Sesto quadro, ritorna il tema dell’amore e, per par condicio, il non accontentarsi anche nell’aver tanti fidanzati… non si ama l’unità, l’individuo, si desiderano i “tanti”…

Stasera mi è suonato il campanello

Ed ecco il quadro finale: l’imprevisto nella vita, l’occasione di un incontro, l’aprosdoketòn, la battuta finale a sorpresa come in Marziale, poeta satirico latino. Il cerchio si chiude come nei grandi romanzi e poesie, la cui struttura è circolare. C’è la curiosità ma il cancello non si apre… si resiste alla tentazione di una fuga, non si mette a repentaglio tutto, si salva, custodendolo, il proprio amore.
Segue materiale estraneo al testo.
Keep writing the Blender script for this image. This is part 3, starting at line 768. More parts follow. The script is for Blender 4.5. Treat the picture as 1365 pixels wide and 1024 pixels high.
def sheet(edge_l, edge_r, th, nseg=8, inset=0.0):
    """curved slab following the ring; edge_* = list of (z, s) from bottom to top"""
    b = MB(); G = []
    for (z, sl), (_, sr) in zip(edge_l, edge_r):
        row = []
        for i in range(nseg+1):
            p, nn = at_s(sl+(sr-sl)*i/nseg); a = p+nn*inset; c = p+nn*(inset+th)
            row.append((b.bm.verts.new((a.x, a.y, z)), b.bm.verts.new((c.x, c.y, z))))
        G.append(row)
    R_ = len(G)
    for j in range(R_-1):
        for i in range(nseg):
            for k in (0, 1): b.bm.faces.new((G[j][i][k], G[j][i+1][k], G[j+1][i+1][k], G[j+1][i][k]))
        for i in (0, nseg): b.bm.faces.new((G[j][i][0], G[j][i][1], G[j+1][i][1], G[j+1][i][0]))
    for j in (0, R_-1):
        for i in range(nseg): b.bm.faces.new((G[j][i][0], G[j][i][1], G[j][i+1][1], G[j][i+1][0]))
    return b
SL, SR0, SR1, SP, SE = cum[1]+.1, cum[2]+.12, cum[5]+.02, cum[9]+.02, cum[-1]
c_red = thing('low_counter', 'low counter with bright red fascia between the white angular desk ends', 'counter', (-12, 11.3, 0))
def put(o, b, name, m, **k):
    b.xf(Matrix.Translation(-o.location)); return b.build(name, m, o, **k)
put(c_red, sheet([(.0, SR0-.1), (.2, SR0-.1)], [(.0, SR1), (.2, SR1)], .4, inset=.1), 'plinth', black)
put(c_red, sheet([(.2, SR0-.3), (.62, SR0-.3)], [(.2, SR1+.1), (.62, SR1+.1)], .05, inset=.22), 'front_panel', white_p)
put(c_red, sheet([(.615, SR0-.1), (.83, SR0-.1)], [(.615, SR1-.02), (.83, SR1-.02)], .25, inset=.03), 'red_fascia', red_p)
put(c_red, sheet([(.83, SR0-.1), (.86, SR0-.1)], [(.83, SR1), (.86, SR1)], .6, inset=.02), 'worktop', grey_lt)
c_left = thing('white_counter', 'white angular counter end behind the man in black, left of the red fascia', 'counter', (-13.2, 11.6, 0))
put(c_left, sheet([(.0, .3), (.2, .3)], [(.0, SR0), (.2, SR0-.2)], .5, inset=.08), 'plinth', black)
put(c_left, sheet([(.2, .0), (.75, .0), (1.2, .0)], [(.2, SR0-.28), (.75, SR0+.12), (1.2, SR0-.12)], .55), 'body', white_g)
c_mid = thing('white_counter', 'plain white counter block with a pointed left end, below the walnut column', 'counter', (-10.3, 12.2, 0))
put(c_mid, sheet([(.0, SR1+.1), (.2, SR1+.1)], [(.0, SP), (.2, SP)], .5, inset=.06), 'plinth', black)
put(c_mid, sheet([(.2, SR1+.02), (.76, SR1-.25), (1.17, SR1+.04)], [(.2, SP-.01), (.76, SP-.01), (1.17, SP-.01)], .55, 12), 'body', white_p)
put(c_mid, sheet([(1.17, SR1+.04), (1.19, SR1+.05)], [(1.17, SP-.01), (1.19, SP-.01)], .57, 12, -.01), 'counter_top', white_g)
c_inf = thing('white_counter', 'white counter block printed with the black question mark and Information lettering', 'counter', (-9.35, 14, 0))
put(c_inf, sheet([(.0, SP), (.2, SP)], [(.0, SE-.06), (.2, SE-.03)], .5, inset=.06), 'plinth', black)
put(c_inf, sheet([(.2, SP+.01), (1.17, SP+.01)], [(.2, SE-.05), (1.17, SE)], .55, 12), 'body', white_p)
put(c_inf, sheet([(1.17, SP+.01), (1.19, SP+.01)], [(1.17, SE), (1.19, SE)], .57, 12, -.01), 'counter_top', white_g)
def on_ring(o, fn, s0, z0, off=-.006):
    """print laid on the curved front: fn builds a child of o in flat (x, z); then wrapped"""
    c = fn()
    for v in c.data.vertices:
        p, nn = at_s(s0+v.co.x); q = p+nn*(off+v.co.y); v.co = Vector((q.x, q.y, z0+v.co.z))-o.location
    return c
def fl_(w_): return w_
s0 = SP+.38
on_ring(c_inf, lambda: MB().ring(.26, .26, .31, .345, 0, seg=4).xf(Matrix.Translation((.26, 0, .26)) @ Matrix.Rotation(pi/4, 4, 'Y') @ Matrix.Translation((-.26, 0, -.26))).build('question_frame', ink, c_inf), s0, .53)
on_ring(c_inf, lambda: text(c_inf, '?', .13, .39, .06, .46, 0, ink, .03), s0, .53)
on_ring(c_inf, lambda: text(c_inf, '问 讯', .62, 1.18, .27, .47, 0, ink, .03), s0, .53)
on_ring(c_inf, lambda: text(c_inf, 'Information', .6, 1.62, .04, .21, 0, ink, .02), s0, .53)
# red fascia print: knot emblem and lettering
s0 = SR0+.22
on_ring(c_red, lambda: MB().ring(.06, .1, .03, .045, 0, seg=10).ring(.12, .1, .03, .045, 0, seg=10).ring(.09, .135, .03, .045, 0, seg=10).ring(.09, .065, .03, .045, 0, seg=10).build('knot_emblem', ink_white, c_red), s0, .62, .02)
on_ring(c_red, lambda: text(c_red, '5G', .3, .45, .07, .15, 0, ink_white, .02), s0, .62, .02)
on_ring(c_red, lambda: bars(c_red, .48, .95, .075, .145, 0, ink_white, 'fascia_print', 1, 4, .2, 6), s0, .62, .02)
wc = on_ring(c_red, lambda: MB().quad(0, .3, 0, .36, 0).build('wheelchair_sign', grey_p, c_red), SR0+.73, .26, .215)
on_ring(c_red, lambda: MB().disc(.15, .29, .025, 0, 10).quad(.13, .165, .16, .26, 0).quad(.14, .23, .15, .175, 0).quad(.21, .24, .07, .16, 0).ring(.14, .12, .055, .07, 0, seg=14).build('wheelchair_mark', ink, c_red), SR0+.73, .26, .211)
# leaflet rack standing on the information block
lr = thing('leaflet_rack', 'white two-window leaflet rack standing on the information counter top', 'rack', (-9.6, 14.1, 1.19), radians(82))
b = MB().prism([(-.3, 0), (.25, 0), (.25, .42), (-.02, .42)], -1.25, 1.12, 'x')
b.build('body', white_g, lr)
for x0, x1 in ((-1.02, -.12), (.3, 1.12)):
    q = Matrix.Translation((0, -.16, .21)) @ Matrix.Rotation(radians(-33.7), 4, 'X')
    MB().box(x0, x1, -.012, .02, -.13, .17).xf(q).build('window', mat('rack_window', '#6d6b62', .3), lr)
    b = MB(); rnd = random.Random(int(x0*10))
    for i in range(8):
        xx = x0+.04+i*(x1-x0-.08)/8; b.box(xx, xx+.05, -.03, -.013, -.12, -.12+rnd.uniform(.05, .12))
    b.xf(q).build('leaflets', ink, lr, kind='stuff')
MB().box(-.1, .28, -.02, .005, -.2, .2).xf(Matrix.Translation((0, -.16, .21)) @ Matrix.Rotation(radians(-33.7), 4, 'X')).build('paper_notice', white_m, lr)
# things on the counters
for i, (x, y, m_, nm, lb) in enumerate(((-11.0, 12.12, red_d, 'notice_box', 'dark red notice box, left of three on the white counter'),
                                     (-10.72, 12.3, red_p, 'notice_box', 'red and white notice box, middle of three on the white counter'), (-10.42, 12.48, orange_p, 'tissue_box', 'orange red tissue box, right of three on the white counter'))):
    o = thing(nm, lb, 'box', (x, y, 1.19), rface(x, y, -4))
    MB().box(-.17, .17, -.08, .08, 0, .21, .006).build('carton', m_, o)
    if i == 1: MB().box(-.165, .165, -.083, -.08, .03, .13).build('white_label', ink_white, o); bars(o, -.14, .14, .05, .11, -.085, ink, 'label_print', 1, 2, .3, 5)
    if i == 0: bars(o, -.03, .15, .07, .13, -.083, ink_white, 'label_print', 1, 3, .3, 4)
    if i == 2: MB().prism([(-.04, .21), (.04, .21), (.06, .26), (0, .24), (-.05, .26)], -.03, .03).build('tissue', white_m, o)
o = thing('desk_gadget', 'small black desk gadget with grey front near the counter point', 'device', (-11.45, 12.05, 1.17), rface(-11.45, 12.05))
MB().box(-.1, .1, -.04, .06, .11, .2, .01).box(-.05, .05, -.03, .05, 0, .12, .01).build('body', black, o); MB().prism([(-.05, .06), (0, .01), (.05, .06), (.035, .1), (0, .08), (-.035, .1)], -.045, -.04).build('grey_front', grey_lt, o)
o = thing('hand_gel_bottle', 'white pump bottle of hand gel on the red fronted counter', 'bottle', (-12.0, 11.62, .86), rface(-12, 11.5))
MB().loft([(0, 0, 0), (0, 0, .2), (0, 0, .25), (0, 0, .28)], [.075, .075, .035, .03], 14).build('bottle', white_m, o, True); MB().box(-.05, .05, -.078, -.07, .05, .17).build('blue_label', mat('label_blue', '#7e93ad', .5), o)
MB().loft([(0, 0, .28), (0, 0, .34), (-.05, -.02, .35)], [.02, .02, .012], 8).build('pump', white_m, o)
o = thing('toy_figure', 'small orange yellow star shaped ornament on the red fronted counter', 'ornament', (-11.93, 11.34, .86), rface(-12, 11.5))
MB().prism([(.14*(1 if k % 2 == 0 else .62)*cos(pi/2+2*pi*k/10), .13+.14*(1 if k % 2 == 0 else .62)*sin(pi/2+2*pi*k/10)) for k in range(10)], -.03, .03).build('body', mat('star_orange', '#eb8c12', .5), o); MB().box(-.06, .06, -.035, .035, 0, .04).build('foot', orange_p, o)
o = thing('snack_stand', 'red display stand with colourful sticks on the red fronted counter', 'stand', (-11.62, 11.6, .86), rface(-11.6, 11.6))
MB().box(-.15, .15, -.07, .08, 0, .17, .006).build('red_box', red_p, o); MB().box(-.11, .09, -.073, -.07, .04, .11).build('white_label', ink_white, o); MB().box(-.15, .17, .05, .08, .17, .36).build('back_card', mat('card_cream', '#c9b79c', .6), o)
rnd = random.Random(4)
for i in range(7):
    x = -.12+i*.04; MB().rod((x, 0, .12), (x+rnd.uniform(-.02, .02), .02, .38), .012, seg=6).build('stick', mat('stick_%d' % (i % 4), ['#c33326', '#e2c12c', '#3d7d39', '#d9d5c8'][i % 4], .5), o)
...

La curiositas è positiva, fa ricercare, scoprire; ma è anche negativa: Psiche perde Amore, Ulisse trascina i compagni a morire, Lucio di Apuleio viene trasformato in asino… insomma, per curiositas talvolta si intraprendono strade sbagliate.

Resistere alle tentazioni: è questo uno dei significati profondi nascosti dietro una canzonetta apparentemente semplice, giocosa, banale. Non desiderare sempre oltre le possibilità, accontentarsi godendo di quello che si ha, aspettare i tempi dovuti, non scambiare il proprio bello con l’ignoto omologato, standardizzato.

Bisogna nella vita non fermarsi alla superficie, cercare di leggere tutto allegoricamente, da allon agoreuo, dico altro. A conferma di ciò, il fatto che recentemente la canzone, come per i testi d’autore che si prestano a varie interpretazioni, contestualizzate, è stata considerata un velato manifesto contro i migranti, l’immigrazione, una sorta di razzismo, quale quello che a tratti si è manifestato e pur indirettamente ha causato migliaia di morti. Panta rei, tutto si modifica; ma alla fine il messaggio per chi sa leggere oltre è che dietro la semplicità c’è la profondità, dietro una lacrima c’è un cuore ferito, dietro un urlo c’è un’anima sofferente, dietro un sorriso c’è una mano che si tende, dietro un semplice gesto entusiastico c’è un intelligente, passionale senso della vita che esplica energia positiva nell’incontro con chi sa apprezzarlo.